Em cidades do Vale do Taquari, uma das regiões mais devastadas pela água, movimentos criados após a catástrofe de maio de 2024 buscam mobilizar recursos e materiais de construção por meio de doações.
Algumas iniciativas, porém, esbarram nos mesmos desafios que travam a entrega de casas pelo poder público, como a falta de um terreno seguro para erguer novas moradias.
Até o início de setembro, o governo federal havia entregado só nove casas por meio da compra assistida e mais 367 contratadas antes das catástrofes, mas que beneficiaram famílias atingidas. Outras 102 moradias temporárias foram instaladas pelo governo estadual.

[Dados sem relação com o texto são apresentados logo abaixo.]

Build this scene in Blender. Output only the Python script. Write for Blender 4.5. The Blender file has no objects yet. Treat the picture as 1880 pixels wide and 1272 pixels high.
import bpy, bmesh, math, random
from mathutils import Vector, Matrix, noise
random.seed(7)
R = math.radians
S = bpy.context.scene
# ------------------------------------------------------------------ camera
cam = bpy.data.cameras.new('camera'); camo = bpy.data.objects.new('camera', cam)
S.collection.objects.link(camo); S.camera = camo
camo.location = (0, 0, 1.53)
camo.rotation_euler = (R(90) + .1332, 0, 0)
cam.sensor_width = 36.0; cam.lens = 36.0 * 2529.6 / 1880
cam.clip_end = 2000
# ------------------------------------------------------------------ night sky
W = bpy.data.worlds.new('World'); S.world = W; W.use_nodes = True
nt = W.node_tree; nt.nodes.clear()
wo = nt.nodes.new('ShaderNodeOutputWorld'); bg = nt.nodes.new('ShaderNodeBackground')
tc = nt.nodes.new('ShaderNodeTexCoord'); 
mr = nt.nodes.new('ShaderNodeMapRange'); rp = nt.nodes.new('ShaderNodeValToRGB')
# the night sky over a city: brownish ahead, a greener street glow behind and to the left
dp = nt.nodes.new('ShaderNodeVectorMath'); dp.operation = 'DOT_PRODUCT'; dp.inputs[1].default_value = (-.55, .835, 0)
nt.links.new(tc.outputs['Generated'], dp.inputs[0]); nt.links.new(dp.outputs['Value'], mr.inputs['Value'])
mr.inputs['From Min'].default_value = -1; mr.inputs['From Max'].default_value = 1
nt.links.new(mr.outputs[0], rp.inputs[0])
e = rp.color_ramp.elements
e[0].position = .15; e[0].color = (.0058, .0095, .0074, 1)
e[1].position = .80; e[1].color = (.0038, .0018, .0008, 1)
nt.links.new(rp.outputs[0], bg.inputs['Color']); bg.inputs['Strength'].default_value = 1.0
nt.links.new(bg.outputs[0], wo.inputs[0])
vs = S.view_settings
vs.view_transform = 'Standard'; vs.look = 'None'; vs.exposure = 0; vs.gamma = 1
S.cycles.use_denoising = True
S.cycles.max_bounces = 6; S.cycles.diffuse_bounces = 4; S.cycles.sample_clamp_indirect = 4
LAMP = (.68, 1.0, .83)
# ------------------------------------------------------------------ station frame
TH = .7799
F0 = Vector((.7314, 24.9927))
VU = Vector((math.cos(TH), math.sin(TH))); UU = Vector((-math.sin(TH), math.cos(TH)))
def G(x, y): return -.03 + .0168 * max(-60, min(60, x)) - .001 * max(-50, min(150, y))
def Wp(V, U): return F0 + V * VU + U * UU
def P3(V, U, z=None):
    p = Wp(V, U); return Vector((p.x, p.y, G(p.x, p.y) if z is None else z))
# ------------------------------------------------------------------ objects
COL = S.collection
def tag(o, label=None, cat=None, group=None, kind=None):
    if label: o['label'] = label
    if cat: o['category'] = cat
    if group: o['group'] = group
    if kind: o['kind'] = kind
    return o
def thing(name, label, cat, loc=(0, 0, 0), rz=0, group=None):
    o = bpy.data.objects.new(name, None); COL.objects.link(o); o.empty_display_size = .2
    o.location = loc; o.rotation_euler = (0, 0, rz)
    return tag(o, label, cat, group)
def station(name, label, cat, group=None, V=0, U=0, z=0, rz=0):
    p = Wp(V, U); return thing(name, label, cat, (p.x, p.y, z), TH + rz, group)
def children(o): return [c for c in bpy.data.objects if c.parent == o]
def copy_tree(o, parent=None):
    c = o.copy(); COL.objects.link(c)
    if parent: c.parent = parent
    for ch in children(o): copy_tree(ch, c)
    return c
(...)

De lá para cá, o governo federal conseguiu avançar na compra assistida, mas ainda de forma tímida. A Caixa informou que há 2.310 imóveis disponíveis e 1.975 beneficiários aptos a escolherem uma casa por meio da compra assistida. No entanto, até 23 de outubro, apenas 224 imóveis foram selecionados e estão com status de adquirido ou em fase final de aquisição, segundo o Ministério das Cidades.

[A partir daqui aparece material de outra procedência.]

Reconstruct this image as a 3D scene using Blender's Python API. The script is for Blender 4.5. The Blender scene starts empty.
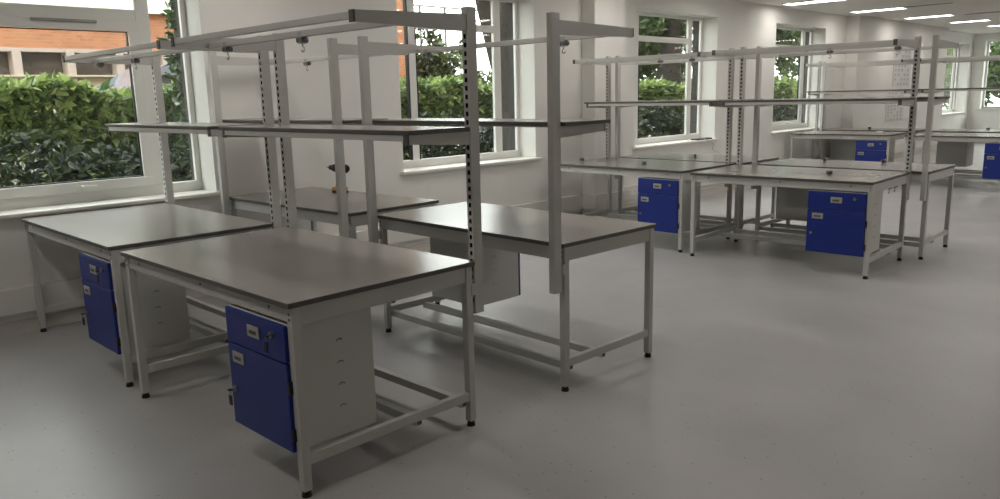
import bpy, bmesh, math, random
from mathutils import Vector, Matrix
random.seed(7)
C = bpy.context.scene.collection
PI = math.pi

# ------------------------------------------------------------------ materials
def mat(name, col, rough=.5, metal=0., spec=.5, noise=None, bump=None, emit=None, coat=0.):
    m = bpy.data.materials.new(name); m.use_nodes = True
    nt = m.node_tree; b = nt.nodes['Principled BSDF']
    b.inputs['Base Color'].default_value = (*col, 1)
    b.inputs['Roughness'].default_value = rough
    b.inputs['Metallic'].default_value = metal
    b.inputs['Specular IOR Level'].default_value = spec
    b.inputs['Coat Weight'].default_value = coat
    if emit:
        b.inputs['Emission Color'].default_value = (*emit[0], 1)
        b.inputs['Emission Strength'].default_value = emit[1]
    if noise:                                   # (scale, amount)
        tc = nt.nodes.new('ShaderNodeTexCoord')
        n = nt.nodes.new('ShaderNodeTexNoise'); n.inputs['Scale'].default_value = noise[0]
        n.inputs['Detail'].default_value = 5
        nt.links.new(tc.outputs['Object'], n.inputs['Vector'])
        r = nt.nodes.new('ShaderNodeValToRGB')
        r.color_ramp.elements[0].position = .3; r.color_ramp.elements[1].position = .7
        a = noise[1]
        r.color_ramp.elements[0].color = (*[c*(1-a) for c in col], 1)
        r.color_ramp.elements[1].color = (*[min(1, c*(1+a)) for c in col], 1)
        nt.links.new(n.outputs['Fac'], r.inputs['Fac'])
        nt.links.new(r.outputs['Color'], b.inputs['Base Color'])
    if bump:
        tc = nt.nodes.new('ShaderNodeTexCoord')
        n = nt.nodes.new('ShaderNodeTexNoise'); n.inputs['Scale'].default_value = bump[0]
        nt.links.new(tc.outputs['Object'], n.inputs['Vector'])
        bp = nt.nodes.new('ShaderNodeBump'); bp.inputs['Strength'].default_value = bump[1]
        bp.inputs['Distance'].default_value = .002
        nt.links.new(n.outputs['Fac'], bp.inputs['Height'])
        nt.links.new(bp.outputs['Normal'], b.inputs['Normal'])
    return m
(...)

O governo estadual, por sua vez, entregou mais 42 moradias temporárias, chegando a um total de 144. Outras 48 devem ser inauguradas nos próximos dias, segundo a Secretaria de Habitação e Regularização Fundiária do estado. Nenhuma casa definitiva foi entregue até o momento, porque a maioria dos terrenos ainda está em preparação, com algumas construções iniciadas em Encantado e Santa Tereza, também no Vale do Taquari.
A entrega efetiva não chega nem perto das necessidades, já que 10,7 mil casas foram destruídas e 190 mil ficaram danificadas desde setembro de 2023, quando houve a primeira de três enchentes que devastaram o estado. Os dados foram informados pelos municípios e reconhecidos pela Defesa Civil Nacional.

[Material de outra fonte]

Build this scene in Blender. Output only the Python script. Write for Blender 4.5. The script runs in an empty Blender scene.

É esse gargalo que os movimentos buscam suprir, mas nem todos estão tendo pleno sucesso.
Em Muçum, a 154 km de Porto Alegre, o empresário Márcio de Lazari se confessa um tanto frustrado com as dificuldades para angariar os R$ 6 milhões calculados como necessários para comprar um terreno em área segura e viabilizar a construção de casas.
Ele preside a Associação Recupera Muçum, cujo objetivo é auxiliar cerca de 800 famílias do município, que teve até o cemitério arrasado pela água. Mais de 80% da população foi atingida pelas enchentes, e muitos não se enquadram nos critérios de idade (pois são idosos) ou renda para receberem financiamento ou ajuda dos programas federais.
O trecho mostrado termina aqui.